(WRITTEN PROBLEM):
Repeat the material in full. Keep every line exactly as it is.

(PROVIDED DATA):
'''

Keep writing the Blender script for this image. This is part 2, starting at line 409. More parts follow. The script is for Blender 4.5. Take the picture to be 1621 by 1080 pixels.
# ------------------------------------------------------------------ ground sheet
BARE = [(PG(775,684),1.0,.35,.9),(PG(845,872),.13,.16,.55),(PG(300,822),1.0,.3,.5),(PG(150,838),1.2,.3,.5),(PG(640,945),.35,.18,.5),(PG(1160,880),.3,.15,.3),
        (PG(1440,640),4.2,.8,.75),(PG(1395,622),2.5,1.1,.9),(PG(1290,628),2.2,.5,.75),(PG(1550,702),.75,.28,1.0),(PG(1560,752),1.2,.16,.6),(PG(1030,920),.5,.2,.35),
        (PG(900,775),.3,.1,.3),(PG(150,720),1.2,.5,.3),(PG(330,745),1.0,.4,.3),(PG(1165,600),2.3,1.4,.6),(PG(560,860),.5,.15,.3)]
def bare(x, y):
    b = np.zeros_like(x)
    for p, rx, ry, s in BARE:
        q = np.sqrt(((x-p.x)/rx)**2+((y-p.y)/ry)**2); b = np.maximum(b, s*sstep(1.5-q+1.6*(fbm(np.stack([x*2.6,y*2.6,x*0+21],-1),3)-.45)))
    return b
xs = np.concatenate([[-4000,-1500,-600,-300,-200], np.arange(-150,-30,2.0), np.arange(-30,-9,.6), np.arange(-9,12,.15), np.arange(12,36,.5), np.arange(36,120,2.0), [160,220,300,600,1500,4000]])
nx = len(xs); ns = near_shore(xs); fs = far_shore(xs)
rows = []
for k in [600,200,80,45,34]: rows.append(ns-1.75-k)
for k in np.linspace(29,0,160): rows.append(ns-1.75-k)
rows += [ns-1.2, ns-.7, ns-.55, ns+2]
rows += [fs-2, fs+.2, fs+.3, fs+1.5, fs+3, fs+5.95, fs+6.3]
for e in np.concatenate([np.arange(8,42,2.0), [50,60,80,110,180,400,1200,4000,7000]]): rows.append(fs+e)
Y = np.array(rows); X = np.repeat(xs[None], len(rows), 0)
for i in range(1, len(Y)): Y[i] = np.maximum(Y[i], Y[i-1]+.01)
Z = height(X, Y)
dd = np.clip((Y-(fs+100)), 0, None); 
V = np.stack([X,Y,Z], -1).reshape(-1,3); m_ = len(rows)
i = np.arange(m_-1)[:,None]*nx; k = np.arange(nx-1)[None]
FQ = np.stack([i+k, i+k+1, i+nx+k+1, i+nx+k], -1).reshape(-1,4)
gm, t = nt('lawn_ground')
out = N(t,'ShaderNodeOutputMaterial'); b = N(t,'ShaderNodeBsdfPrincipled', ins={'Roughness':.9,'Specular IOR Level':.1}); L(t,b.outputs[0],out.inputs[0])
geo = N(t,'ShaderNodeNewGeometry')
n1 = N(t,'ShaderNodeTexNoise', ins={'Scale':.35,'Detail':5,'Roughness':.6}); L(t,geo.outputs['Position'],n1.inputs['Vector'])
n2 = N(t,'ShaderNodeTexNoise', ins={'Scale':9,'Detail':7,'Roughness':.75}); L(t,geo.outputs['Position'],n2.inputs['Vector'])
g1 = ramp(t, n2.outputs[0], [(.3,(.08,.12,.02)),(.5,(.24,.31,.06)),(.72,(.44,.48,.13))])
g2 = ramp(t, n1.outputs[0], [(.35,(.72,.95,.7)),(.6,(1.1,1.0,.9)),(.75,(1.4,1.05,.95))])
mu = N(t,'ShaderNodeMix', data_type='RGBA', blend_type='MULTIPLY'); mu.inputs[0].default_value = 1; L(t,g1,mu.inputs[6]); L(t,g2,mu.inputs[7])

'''

(FINAL RESULT):
Keep writing the Blender script for this image. This is part 2, starting at line 409. More parts follow. The script is for Blender 4.5. Take the picture to be 1621 by 1080 pixels.
# ------------------------------------------------------------------ ground sheet
BARE = [(PG(775,684),1.0,.35,.9),(PG(845,872),.13,.16,.55),(PG(300,822),1.0,.3,.5),(PG(150,838),1.2,.3,.5),(PG(640,945),.35,.18,.5),(PG(1160,880),.3,.15,.3),
        (PG(1440,640),4.2,.8,.75),(PG(1395,622),2.5,1.1,.9),(PG(1290,628),2.2,.5,.75),(PG(1550,702),.75,.28,1.0),(PG(1560,752),1.2,.16,.6),(PG(1030,920),.5,.2,.35),
        (PG(900,775),.3,.1,.3),(PG(150,720),1.2,.5,.3),(PG(330,745),1.0,.4,.3),(PG(1165,600),2.3,1.4,.6),(PG(560,860),.5,.15,.3)]
def bare(x, y):
    b = np.zeros_like(x)
    for p, rx, ry, s in BARE:
        q = np.sqrt(((x-p.x)/rx)**2+((y-p.y)/ry)**2); b = np.maximum(b, s*sstep(1.5-q+1.6*(fbm(np.stack([x*2.6,y*2.6,x*0+21],-1),3)-.45)))
    return b
xs = np.concatenate([[-4000,-1500,-600,-300,-200], np.arange(-150,-30,2.0), np.arange(-30,-9,.6), np.arange(-9,12,.15), np.arange(12,36,.5), np.arange(36,120,2.0), [160,220,300,600,1500,4000]])
nx = len(xs); ns = near_shore(xs); fs = far_shore(xs)
rows = []
for k in [600,200,80,45,34]: rows.append(ns-1.75-k)
for k in np.linspace(29,0,160): rows.append(ns-1.75-k)
rows += [ns-1.2, ns-.7, ns-.55, ns+2]
rows += [fs-2, fs+.2, fs+.3, fs+1.5, fs+3, fs+5.95, fs+6.3]
for e in np.concatenate([np.arange(8,42,2.0), [50,60,80,110,180,400,1200,4000,7000]]): rows.append(fs+e)
Y = np.array(rows); X = np.repeat(xs[None], len(rows), 0)
for i in range(1, len(Y)): Y[i] = np.maximum(Y[i], Y[i-1]+.01)
Z = height(X, Y)
dd = np.clip((Y-(fs+100)), 0, None); 
V = np.stack([X,Y,Z], -1).reshape(-1,3); m_ = len(rows)
i = np.arange(m_-1)[:,None]*nx; k = np.arange(nx-1)[None]
FQ = np.stack([i+k, i+k+1, i+nx+k+1, i+nx+k], -1).reshape(-1,4)
gm, t = nt('lawn_ground')
out = N(t,'ShaderNodeOutputMaterial'); b = N(t,'ShaderNodeBsdfPrincipled', ins={'Roughness':.9,'Specular IOR Level':.1}); L(t,b.outputs[0],out.inputs[0])
geo = N(t,'ShaderNodeNewGeometry')
n1 = N(t,'ShaderNodeTexNoise', ins={'Scale':.35,'Detail':5,'Roughness':.6}); L(t,geo.outputs['Position'],n1.inputs['Vector'])
n2 = N(t,'ShaderNodeTexNoise', ins={'Scale':9,'Detail':7,'Roughness':.75}); L(t,geo.outputs['Position'],n2.inputs['Vector'])
g1 = ramp(t, n2.outputs[0], [(.3,(.08,.12,.02)),(.5,(.24,.31,.06)),(.72,(.44,.48,.13))])
g2 = ramp(t, n1.outputs[0], [(.35,(.72,.95,.7)),(.6,(1.1,1.0,.9)),(.75,(1.4,1.05,.95))])
mu = N(t,'ShaderNodeMix', data_type='RGBA', blend_type='MULTIPLY'); mu.inputs[0].default_value = 1; L(t,g1,mu.inputs[6]); L(t,g2,mu.inputs[7])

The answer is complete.